Le roman s’ouvre sur un automne marqué par les premières transformations du corps de la narratrice qu’elle juge curieuse : « Mon corps fait des choses que je ne lui dis pas de faire comme grossir à certains endroits, poiler à certains endroits et manger beaucoup » (p. 53). Il se termine un an et demi plus tard alors qu’elle a vécu sa première peine d’amour et qu’elle a compris, dans la mesure de ses moyens, qui elle est : « J’ai réussi à faire communiquer mes deux âmes, mes deux personnes, et à me calmer quand je suis vivante du corps » (p. 151). Entre les deux, elle aura vécu une démarche initiatique.

On l’aura compris, la narratrice échappe à ce qu’on appelle la normalité. Elle sait qu’elle ne vivra jamais seule, qu’elle a besoin d’un encadrement, qu’elle n’obtiendra jamais un diplôme scolaire. Mais elle apprend aussi qu’elle a une richesse intérieure à nulle autre pareille et qu’elle peut se débattre et affirmer ses désirs et ses besoins. Ce mouvement vers une forme d’indépendance anime sa démarche, si chaotique soit-elle, elle qui est aux prises avec des crises qui surgissent des profondeurs de son être dès qu’elle ressent une injustice.

Elle est innocente dans le plus beau sens du mot et cette innocence se heurte au monde qui l’entoure et parfois l’étouffe. Elle vit avec Titi dont elle ne sait trop qui elle est par rapport à elle (elle finira par l’apprendre), dans une maison isolée. Petit animal sauvage et fragile, bousculé par ce qui l’entoure et qu’elle doit apprendre à gérer.

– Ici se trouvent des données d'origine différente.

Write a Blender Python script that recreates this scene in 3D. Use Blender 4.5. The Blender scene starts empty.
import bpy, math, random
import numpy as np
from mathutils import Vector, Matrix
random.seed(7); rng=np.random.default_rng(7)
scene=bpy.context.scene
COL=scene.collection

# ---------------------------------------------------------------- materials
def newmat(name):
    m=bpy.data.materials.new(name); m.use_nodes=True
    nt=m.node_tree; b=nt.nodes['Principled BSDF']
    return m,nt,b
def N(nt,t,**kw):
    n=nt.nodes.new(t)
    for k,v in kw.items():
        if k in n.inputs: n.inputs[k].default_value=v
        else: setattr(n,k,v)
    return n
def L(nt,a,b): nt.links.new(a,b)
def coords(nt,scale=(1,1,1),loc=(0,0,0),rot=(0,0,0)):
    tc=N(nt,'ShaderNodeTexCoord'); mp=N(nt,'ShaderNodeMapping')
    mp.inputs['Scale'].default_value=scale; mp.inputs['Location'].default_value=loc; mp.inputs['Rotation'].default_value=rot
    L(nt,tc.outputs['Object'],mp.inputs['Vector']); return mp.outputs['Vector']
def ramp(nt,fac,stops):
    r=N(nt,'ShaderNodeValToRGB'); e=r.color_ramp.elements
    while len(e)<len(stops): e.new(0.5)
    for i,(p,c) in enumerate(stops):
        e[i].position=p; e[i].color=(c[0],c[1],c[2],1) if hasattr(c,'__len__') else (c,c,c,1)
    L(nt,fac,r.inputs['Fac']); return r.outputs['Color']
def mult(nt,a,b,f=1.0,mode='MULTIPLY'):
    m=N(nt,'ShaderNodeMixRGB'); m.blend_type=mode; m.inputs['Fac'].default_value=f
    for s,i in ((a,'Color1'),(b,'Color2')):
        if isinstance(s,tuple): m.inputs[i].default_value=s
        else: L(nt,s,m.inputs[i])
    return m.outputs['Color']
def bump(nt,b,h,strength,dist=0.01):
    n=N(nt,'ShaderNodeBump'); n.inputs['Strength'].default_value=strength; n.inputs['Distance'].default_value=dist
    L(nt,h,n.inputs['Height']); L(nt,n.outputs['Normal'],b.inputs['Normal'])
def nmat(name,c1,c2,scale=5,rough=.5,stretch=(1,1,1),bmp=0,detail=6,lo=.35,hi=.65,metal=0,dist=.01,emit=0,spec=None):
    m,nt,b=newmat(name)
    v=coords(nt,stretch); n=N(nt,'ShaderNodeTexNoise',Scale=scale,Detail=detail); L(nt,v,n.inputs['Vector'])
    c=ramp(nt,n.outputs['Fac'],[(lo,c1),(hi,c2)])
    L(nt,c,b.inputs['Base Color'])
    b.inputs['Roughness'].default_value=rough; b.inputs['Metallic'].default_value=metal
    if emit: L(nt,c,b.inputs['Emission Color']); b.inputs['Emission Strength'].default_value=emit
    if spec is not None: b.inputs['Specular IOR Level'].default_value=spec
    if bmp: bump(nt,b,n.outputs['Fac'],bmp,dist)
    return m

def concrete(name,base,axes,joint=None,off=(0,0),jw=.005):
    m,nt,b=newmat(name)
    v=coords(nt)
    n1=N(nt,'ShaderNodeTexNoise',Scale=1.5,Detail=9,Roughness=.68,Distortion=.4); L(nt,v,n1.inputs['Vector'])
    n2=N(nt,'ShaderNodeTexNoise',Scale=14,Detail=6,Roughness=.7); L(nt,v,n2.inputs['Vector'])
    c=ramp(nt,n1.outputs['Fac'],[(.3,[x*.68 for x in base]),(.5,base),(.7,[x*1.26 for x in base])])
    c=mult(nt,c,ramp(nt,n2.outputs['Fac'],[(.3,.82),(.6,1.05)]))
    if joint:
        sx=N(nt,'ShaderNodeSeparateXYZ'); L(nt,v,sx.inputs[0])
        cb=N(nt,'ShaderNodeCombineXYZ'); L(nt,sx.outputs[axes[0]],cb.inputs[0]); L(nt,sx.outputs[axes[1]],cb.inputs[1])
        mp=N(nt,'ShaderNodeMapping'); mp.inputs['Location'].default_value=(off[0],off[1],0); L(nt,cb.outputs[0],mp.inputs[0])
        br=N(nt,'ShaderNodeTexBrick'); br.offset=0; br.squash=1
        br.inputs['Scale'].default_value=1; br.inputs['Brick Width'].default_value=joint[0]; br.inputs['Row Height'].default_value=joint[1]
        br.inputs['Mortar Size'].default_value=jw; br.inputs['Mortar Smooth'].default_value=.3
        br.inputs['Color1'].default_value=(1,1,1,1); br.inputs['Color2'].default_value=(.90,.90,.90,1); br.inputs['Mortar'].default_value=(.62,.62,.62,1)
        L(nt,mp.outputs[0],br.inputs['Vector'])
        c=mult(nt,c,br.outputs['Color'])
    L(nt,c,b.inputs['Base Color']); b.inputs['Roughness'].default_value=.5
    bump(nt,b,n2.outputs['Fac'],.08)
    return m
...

La grande qualité de l’œuvre tient dans la langue que Stéphanie Boulay a donnée à sa narratrice. Un verbe d’une grande poésie qui se joue des contraintes du français, tout en étant normatif, une façon de donner des ailes à sa façon de percevoir le monde. Ainsi, comme lui a suggéré sa thérapeute Élène : « Il fallait que j’ouvre mes barrières spirituelles et corporelles pour laisser entrer les personnes et donc la lumière, et la confiance » (p. 98). Là sont le cœur et le sens de sa démarche.